# Given data
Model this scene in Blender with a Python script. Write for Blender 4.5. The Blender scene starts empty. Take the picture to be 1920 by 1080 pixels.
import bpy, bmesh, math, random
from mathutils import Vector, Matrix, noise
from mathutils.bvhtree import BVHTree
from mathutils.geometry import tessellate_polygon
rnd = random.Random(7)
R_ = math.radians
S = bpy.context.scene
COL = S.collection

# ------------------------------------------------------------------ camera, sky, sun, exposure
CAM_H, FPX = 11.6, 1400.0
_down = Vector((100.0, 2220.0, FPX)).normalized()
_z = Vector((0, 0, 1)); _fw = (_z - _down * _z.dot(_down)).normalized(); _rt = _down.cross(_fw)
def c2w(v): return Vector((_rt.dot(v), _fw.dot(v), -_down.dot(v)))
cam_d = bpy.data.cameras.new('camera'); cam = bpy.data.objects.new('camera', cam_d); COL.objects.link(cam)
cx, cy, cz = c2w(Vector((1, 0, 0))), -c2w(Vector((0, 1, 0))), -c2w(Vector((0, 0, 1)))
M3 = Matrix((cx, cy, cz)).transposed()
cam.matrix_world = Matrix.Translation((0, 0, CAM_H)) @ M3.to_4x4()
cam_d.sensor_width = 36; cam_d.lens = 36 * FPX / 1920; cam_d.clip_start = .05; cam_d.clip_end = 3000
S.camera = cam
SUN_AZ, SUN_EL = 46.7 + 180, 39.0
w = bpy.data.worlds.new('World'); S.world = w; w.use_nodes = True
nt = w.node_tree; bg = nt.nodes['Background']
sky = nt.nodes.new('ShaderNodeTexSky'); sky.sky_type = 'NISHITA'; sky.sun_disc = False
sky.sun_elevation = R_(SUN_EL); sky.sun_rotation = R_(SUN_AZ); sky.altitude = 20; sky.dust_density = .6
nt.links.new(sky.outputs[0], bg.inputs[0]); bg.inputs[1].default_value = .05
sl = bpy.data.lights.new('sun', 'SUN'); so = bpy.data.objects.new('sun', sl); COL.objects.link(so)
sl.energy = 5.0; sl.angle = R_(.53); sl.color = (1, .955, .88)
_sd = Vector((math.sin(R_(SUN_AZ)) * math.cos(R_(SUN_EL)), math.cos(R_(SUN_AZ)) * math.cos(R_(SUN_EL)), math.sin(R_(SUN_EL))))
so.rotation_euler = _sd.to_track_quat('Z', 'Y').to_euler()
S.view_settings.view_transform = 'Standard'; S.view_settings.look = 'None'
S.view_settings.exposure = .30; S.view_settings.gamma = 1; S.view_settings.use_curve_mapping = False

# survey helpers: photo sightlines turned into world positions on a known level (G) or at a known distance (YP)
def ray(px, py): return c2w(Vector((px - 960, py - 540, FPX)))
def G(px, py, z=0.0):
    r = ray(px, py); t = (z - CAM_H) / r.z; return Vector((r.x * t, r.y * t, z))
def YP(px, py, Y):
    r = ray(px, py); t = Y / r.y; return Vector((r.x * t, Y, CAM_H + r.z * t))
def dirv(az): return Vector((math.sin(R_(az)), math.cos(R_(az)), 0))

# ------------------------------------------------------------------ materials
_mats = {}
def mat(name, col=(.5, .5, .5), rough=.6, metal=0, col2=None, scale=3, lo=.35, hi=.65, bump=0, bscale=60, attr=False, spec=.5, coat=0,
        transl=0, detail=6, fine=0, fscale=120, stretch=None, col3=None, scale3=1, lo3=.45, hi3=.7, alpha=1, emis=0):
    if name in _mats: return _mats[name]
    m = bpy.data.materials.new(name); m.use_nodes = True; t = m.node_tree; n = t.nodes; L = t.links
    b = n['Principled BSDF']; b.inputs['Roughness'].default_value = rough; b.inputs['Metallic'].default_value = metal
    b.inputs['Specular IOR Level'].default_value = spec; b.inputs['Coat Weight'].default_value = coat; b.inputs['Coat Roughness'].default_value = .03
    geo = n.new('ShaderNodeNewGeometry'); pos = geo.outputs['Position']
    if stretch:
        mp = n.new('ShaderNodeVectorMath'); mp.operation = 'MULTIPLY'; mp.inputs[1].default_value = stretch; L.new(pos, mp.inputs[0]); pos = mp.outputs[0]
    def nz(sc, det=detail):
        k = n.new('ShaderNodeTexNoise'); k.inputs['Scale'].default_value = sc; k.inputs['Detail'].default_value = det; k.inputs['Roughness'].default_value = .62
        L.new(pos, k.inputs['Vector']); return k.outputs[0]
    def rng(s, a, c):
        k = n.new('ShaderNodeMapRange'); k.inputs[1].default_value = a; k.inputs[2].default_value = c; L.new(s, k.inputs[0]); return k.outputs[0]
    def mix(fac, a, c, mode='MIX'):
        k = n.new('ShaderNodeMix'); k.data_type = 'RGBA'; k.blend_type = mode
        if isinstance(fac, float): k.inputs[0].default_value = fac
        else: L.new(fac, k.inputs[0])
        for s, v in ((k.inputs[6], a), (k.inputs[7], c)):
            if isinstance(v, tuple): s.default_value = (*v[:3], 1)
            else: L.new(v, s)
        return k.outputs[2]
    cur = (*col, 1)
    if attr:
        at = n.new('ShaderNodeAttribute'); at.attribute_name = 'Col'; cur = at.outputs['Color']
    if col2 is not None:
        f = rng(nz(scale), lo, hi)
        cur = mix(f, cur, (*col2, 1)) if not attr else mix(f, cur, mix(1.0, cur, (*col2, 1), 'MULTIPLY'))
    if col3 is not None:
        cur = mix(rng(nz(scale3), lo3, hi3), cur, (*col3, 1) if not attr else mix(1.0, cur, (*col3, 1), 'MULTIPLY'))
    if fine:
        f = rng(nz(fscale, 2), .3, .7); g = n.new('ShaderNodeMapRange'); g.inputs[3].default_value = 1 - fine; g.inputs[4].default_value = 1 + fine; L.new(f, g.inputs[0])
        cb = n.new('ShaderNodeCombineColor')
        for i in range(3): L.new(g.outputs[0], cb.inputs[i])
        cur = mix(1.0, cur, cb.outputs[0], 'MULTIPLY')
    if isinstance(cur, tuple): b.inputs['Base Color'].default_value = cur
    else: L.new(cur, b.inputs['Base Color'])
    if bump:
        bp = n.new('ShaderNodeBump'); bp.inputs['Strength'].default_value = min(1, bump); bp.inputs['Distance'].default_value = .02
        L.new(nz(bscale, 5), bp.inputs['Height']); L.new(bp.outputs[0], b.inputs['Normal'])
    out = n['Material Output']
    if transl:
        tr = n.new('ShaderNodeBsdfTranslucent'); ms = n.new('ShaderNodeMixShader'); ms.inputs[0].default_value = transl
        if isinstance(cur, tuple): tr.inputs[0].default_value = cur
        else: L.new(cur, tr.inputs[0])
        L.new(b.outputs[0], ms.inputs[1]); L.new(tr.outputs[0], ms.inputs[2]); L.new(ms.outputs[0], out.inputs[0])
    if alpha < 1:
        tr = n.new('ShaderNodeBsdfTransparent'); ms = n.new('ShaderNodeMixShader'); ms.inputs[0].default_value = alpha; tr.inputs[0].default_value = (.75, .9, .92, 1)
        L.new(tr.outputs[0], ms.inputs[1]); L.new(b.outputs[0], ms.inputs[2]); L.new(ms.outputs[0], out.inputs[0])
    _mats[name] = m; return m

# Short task
Return the opening line of the data and every line after it through the line containing "COL = S.collection", please, exactly as written and with nothing added.

# Output for this exercise
Model this scene in Blender with a Python script. Write for Blender 4.5. The Blender scene starts empty. Take the picture to be 1920 by 1080 pixels.
import bpy, bmesh, math, random
from mathutils import Vector, Matrix, noise
from mathutils.bvhtree import BVHTree
from mathutils.geometry import tessellate_polygon
rnd = random.Random(7)
R_ = math.radians
S = bpy.context.scene
COL = S.collection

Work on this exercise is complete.